What tools are needed for maximum curatorial impact? According to artist Samir Fouad, any successful exhibition must have the objective of delivering a message to the audience. In Egypt, we lack such a curatorial aim, and there is little driving force available for the mounting of properly curated exhibitions, Fouad says. "It's a question of passion and enthusiasm, and of the belief that curation is a life and death task. We also need to understand how to market a work of art and how to make a work of art appreciated by the target audience."
Wagdi Habshi, a visual artist and former director of the Fine Arts Academy in Zamalek, echoes Fouad, saying that in the past Egypt did not possess the specialised people able to do this kind of work. The national museums were directed by officials who were graduates in art history, in other words academics, rather than curators, while the private galleries were commercial or artist spaces, and neither art dealers nor artists are necessarily good curators.
Mohamed Abla, a recognised contemporary artist in both the international and local art scenes, also said in an interview with the Weekly that the profession of curator is still only weakly established in Egypt.

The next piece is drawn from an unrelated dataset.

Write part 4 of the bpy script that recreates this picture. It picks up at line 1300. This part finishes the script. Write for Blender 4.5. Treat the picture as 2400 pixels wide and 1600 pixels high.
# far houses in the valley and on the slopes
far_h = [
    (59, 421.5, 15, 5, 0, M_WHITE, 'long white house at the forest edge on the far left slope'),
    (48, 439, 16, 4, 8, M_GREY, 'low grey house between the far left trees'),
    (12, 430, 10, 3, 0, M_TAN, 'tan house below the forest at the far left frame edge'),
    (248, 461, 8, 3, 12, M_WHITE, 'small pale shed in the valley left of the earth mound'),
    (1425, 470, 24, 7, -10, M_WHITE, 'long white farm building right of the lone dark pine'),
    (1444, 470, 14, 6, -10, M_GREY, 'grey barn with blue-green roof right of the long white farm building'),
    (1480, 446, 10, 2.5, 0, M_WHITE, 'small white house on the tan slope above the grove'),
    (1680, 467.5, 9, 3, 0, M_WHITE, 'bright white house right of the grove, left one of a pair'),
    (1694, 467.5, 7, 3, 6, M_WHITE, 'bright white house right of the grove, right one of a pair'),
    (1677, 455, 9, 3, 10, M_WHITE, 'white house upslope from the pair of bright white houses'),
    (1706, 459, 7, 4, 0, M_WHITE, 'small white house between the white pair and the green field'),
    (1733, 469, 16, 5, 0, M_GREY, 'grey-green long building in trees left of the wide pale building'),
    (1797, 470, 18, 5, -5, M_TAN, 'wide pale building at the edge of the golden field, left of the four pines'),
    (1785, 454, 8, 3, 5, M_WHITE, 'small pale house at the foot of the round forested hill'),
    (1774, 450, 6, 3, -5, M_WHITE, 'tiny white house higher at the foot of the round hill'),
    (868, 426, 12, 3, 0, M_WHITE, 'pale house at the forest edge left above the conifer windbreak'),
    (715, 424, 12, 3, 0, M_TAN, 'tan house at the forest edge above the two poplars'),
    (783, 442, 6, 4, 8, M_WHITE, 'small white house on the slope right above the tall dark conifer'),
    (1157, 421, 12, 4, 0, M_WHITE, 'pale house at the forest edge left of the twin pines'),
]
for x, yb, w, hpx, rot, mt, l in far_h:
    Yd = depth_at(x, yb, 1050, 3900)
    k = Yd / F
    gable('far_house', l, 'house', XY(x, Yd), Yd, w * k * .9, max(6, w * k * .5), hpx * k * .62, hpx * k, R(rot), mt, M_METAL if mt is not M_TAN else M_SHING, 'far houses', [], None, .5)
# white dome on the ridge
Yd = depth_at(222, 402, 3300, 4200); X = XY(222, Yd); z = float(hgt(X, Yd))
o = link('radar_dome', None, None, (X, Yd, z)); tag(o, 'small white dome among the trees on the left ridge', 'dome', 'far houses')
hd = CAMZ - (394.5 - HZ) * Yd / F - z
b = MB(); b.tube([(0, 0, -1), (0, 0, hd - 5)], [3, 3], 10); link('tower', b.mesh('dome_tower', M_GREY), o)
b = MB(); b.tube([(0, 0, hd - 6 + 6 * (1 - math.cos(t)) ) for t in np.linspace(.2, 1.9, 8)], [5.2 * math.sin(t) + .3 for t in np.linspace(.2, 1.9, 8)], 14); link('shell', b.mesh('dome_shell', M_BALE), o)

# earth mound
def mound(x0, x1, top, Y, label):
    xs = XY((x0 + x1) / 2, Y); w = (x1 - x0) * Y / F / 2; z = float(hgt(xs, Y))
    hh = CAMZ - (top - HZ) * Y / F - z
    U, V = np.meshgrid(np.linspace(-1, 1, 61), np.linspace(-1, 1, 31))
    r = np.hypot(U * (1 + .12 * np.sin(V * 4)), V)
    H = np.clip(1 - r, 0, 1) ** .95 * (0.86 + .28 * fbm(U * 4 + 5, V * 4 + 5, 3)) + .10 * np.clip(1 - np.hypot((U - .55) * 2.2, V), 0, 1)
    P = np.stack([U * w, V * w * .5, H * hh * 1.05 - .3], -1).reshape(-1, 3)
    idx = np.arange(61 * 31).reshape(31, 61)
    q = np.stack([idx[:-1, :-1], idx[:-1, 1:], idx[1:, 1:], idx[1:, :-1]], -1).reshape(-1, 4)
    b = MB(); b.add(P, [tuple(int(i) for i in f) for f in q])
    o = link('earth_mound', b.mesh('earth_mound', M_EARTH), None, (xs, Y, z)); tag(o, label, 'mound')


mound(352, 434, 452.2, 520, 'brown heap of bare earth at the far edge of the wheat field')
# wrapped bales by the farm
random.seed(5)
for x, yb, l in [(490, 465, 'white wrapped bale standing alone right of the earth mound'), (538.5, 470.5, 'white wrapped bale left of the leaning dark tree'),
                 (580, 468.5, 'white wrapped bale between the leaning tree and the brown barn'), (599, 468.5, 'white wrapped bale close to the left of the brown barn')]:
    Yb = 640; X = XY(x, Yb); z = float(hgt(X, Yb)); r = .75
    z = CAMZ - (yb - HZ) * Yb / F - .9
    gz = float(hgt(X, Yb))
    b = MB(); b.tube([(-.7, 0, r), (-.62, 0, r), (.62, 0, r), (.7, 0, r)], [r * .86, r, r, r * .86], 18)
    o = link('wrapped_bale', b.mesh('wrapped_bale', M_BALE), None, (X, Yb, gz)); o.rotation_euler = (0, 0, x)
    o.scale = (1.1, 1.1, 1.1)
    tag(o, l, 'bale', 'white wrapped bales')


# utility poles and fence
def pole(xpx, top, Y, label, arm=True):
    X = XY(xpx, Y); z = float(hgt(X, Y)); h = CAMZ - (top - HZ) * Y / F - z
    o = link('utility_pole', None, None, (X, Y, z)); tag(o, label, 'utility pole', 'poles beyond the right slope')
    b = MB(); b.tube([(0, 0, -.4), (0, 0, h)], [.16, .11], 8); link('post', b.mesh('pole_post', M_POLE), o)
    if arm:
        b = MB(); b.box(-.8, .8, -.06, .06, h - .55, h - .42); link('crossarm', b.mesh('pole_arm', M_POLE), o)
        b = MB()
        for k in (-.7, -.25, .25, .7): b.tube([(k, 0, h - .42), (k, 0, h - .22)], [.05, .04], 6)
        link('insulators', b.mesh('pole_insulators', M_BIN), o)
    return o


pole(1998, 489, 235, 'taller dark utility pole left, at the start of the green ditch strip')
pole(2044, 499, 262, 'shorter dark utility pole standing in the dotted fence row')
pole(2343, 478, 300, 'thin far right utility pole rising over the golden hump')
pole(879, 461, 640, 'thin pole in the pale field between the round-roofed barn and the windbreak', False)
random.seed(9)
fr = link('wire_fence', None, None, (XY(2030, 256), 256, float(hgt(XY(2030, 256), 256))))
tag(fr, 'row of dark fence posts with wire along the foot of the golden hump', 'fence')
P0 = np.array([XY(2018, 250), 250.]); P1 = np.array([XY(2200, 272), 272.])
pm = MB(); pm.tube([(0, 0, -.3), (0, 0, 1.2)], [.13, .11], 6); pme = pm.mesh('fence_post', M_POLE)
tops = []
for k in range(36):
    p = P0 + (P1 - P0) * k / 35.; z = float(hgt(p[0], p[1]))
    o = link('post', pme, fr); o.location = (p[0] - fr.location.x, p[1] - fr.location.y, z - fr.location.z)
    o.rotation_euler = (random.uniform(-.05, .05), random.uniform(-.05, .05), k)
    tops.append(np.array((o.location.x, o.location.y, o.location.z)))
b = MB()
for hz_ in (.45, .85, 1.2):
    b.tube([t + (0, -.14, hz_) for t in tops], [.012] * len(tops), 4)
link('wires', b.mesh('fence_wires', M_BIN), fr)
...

For the curator's role to be strengthened, Abla said, it was necessary to train people who are not only aware of the local art scene, but are also familiar with the international art world.
"The curator directs the taste of the audience," Abla said. "Therefore, he must know about politics, economics and marketing, in addition to art." Abla gives the example of the current international focus on Chinese art, according to him for political reasons. China is growing in strength politically and economically, and this is having effects on the international interest in Chinese art.
Curators worldwide know each other, and they control international interest, for example in Chinese art, which reflects current political and economic trends. Current curatorial trends, Abla says, tend to take off from the lead given by the art scene in the United States, especially over the past 25 years or so.
Giving an example of his own experience exhibiting internationally, Abla cites a group exhibition he joined in Bonn in Germany three years ago. The curator's role was to announce the idea behind the exhibition, and different artists were then brought in to illustrate it. "That is the work of the curator," Abla says.
In Egypt, on the other hand, when Abla exhibits his work he deals only with the managers of the arts spaces concerned, making all the curatorial decisions himself.
A further experience I gained in the United States came through a visit to the Lunder Conservation Centre in Washington DC, which promotes a form of conceptual art. Here, the idea is to break down the barriers that separate the audience from a work of art by making the process of art conservation visible. The Lunder Centre thus has glass conservation labs that are freely visited by the public.
Such institutions are examples of the intellectual element involved in all curation. "The idea is the hero," commented Kent Wolagmott, a journalist on the Journal Star newspaper in Lincoln, Nebraska, and one of my colleagues on the Visual Arts and Journalism programme.
Is there a chance that curation will now be taught in Egyptian institutes of fine art?
"The chances are slim, since we do not have the qualified professors to teach it at the moment," Abla concludes regretfully.